Imagine - Jesus reviews TV - Faking It, Wife Swap and Big Brother - by James Archer
Editable and printable version
Please use this as a spur to review your own TV programmes - just make sure that you find something positive in a surprising place.
It may not be what it is aiming for, but I find Faking It spiritually fascinating. It begs the question, “What is genuine?” and answers it with a story, just like I do. Are there short-cuts to expertise? Does it matter how much substance there is underneath so long as you can maintain an appearance?

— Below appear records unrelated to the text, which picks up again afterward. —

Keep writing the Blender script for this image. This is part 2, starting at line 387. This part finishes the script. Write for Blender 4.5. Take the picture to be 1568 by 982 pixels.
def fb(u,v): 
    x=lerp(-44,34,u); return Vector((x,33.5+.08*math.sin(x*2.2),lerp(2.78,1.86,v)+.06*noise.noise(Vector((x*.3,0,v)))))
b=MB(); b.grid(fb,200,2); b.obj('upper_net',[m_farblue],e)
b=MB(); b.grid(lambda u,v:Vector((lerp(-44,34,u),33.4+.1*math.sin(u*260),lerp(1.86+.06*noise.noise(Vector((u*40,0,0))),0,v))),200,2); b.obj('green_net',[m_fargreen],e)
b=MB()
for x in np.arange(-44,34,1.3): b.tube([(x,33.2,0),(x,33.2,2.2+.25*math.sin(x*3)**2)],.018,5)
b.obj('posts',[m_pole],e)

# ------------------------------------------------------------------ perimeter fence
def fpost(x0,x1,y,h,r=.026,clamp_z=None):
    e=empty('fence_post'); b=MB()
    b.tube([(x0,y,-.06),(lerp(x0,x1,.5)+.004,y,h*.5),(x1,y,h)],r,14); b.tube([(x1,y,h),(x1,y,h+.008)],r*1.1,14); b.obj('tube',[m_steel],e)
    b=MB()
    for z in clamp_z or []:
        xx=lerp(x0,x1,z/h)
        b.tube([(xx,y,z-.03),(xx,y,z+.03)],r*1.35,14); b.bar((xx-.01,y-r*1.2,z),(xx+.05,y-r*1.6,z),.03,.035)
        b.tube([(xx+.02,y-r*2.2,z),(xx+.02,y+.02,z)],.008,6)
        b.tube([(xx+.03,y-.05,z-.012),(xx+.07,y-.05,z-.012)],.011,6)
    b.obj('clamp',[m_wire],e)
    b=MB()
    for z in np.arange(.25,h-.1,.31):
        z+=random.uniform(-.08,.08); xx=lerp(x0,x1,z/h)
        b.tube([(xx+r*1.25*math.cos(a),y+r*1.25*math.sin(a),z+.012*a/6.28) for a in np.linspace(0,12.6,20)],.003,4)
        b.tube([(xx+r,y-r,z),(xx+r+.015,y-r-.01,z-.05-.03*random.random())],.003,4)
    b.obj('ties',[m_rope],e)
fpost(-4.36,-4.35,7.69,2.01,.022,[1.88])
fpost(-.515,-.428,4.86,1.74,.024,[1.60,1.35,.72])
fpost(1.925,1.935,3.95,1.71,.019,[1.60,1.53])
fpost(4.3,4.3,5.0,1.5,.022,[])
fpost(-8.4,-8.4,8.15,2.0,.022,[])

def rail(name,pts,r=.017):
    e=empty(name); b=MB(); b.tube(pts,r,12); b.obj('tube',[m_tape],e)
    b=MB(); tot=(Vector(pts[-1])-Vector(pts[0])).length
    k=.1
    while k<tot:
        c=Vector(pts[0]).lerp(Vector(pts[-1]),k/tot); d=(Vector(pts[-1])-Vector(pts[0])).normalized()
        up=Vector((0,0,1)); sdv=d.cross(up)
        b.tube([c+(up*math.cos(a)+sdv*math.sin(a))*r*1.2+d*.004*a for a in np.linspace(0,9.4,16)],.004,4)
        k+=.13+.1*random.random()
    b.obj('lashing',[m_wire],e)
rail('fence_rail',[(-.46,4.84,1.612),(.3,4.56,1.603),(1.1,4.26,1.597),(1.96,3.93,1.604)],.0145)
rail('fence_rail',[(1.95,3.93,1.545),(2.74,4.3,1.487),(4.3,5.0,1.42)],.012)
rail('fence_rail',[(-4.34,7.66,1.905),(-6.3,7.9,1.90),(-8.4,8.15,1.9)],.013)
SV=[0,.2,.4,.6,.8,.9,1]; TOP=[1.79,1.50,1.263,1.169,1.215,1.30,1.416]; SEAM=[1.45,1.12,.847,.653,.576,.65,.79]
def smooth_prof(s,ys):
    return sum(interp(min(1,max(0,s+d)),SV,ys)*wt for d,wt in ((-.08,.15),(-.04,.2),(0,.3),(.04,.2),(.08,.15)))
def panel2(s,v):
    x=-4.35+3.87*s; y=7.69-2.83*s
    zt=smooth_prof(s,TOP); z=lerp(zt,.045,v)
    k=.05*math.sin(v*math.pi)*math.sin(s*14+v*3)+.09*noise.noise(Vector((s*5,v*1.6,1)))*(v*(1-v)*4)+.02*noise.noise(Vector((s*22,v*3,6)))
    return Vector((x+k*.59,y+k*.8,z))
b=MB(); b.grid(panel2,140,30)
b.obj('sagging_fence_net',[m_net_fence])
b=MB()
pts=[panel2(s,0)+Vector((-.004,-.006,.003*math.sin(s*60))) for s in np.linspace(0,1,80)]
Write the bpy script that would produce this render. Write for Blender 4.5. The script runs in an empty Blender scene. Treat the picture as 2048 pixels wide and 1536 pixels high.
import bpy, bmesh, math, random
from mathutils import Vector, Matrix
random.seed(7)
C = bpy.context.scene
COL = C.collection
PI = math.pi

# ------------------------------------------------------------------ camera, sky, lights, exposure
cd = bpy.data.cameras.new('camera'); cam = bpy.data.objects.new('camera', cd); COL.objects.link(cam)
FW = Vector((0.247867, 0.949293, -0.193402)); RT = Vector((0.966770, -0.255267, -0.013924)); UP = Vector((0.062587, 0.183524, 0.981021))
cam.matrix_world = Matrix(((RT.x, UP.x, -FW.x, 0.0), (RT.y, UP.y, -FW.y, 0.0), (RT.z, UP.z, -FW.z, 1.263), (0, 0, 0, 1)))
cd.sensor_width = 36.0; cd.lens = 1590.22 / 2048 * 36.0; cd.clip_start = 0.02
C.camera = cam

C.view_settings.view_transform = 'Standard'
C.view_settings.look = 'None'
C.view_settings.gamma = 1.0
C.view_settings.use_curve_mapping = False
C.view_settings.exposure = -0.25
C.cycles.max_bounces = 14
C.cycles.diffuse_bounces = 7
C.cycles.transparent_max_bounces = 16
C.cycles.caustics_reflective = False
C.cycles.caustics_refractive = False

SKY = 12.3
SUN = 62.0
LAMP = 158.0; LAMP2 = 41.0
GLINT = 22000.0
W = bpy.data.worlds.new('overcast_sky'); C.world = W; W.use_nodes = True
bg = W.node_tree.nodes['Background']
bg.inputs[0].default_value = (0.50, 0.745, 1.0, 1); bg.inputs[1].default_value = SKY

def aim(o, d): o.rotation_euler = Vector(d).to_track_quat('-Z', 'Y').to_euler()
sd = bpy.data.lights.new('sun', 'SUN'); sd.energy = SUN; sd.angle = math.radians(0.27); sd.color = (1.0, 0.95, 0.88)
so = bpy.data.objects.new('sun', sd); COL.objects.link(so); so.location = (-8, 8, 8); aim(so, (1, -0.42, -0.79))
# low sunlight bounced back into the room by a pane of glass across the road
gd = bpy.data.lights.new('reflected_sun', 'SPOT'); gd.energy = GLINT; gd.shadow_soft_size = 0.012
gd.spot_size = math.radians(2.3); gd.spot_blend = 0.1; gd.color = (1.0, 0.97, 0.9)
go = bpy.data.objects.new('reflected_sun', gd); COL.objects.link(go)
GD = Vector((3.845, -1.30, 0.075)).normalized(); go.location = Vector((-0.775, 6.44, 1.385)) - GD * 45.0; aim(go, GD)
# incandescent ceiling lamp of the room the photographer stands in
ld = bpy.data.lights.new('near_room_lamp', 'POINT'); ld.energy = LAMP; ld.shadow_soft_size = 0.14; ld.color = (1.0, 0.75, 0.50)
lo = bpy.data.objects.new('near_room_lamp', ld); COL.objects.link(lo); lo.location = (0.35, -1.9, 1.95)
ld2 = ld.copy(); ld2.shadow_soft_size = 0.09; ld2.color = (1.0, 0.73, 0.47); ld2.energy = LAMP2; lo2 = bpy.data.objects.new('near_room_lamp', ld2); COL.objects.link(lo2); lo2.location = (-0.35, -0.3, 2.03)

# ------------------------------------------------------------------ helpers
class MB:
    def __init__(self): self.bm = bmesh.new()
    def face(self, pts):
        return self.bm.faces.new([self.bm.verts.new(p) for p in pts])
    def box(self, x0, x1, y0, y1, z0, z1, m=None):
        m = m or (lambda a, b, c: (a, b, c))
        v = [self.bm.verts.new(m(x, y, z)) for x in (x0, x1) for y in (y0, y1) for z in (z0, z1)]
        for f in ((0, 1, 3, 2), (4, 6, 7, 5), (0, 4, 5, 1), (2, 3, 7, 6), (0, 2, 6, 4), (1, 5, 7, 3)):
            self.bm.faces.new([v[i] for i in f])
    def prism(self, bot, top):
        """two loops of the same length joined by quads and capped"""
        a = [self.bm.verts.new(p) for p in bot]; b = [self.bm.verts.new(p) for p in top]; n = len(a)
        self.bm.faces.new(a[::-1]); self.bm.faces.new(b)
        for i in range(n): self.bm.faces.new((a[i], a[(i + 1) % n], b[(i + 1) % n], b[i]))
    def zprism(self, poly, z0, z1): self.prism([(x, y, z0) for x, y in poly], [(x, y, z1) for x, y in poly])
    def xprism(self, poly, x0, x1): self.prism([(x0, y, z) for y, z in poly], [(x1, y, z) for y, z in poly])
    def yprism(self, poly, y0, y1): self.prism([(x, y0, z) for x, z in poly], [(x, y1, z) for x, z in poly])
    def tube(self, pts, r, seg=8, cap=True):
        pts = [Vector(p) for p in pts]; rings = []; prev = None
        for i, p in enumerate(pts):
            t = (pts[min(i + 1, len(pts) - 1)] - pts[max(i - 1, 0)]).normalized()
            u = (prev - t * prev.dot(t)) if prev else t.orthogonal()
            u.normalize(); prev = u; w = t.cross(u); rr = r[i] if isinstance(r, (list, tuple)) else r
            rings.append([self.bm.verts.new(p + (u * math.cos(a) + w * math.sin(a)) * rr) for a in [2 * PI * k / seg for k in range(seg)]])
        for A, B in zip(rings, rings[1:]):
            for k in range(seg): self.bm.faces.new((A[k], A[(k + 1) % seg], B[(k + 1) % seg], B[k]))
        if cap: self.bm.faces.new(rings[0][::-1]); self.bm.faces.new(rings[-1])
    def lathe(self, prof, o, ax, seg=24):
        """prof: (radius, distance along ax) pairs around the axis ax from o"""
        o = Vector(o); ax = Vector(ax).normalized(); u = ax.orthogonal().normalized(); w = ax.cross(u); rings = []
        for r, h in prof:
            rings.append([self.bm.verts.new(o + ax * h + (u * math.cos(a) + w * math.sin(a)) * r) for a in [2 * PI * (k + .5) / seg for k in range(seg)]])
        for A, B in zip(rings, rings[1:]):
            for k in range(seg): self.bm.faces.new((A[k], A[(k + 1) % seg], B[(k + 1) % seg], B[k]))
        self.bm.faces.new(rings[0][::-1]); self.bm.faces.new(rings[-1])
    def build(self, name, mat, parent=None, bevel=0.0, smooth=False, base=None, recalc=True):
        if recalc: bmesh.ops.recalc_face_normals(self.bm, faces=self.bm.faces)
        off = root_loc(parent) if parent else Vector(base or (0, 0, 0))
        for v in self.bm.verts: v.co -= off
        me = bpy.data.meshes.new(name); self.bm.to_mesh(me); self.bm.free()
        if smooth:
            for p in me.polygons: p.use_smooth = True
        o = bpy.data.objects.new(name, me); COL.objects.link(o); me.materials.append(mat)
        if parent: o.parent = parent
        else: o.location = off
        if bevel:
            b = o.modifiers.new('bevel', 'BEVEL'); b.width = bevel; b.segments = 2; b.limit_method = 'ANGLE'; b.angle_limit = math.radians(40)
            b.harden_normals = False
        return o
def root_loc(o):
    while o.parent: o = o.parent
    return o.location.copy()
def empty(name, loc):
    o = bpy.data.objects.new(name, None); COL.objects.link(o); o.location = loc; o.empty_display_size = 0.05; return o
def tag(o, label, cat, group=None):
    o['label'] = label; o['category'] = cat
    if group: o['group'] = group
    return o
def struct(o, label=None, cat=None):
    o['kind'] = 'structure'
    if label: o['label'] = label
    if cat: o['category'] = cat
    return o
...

In the first series, a classical singer was asked to appear to be a rock star, and had to decide how far she was prepared to compromise her own personal standards to achieve the objective (on the surface only and not enough to win); and a man who was frightened of dogs became best friends with a playful terrier and won the obstacle gymkhana competition at a dog show. Both programmes were genuine and it showed, and the participants were obviously changed by the experiment. In others, a woman was asked to become a celebrity magazine interviewer and a man to be a football manager, but the tasks were so shallow and random that I couldn’t care what happened.
Wife Swap is equally fascinating and infuriating. Why do the producers find it necessary to set up such absurd swaps that create artificial conflict between bigots? The format is enthralling when you have people you can associate with getting intimately involved with families from different backgrounds – just my speciality – but thoroughly dull when dominated by the cameras.
Which leads me, very briefly, to Big Brother. To adapt Groucho Marx, the producers should not accept anyone one who wants to take part in it. You couldn’t fake it because there is nothing genuine to fake. This is the ultimate logic of reality television. Why would you need to invent hell, when people choose to inflict themselves with this?